Even if the variables within the statement shift to meet the needs of the business, having a template and the expertise to use it effectively allows for the CX organization to grow. CX strategists, who are generally responsible for the creation and maintenance of behavioral statements, can more effectively orchestrate their connection to business needs when they are using a common language to communicate.

The vernacular of behavioral archetypes

Another good example is moving away from personas and toward behavioral archetypes. For any behavior, everyone falls into one of five categories: Always, Never, Sometimes, Started, Stopped. 

With Uber, for example, you either always use Uber, never use Uber, sometimes use Uber, have started using Uber more, or have started using Uber less. These categories are MECE: Mutually Exclusive, Collectively Exhaustive.

And just like behavioral statements, they give us a solid vernacular that CX teams can use to stay aligned throughout the behavior change process. Even if the behavior shifts to ordering food instead of riding in the back of cars, behavioral archetypes are a durable framework that allow people to build and carry over expertise.

This doesn’t imply that we should simply eliminate existing teams and start over. Within every business operating at scale today, there are people who have expertise in strategy, quantitative and qualitative research, design, and experimentation. The key is in shifting them to a behavioral mindset and then organizing them into a repeatable process. This is more often about reorgs and upskilling than it is hiring entirely new teams.

And it starts with CXOs, who must begin to see themselves as applied behavioral scientists and act accordingly. That may mean taking an introductory stats course so that they can more effectively manage quantitative researchers, or participating in user research so they can understand how qualitative insights are derived. It certainly means changing their relationship to their peers on the leadership team, pushing back against OKRs and KPIs that focus on measuring operations and prioritizing measures that reflect behavioral outcomes.

By creating flexible processes based on fundamental principles about how humans behave, CXOs can lead their organizations in a direction that minimizes the disruption of changes and activates the excitement that comes with human curiosity.

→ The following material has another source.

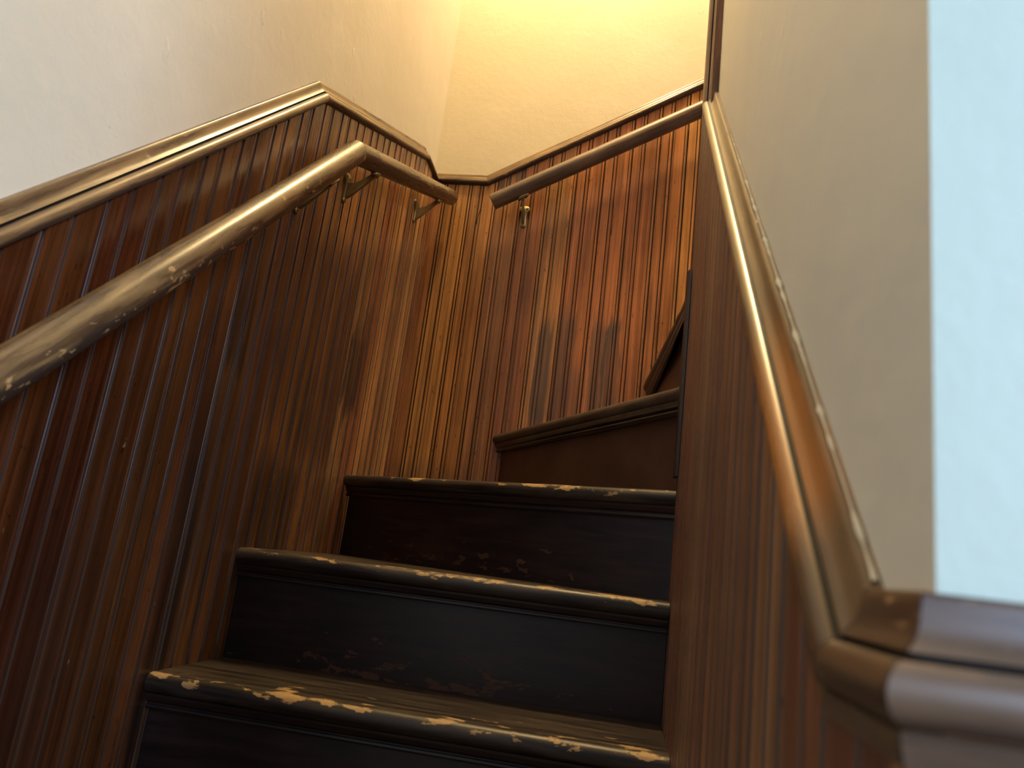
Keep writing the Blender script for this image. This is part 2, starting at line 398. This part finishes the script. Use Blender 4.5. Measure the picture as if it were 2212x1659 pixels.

We live in an uncertain world but that’s nothing new. By creating flexible processes that are based on fundamental principles about how humans behave, CXOs can lead their organizations in a direction that minimizes the disruption of changes and activates the excitement that comes with human curiosity as we take on new challenges. Solving puzzles is fun, if you feel as though you have the tools to solve them well and are surrounded by others who can help you. Changing employee experience will change their behavior and bring the adaptability that leads to profitability.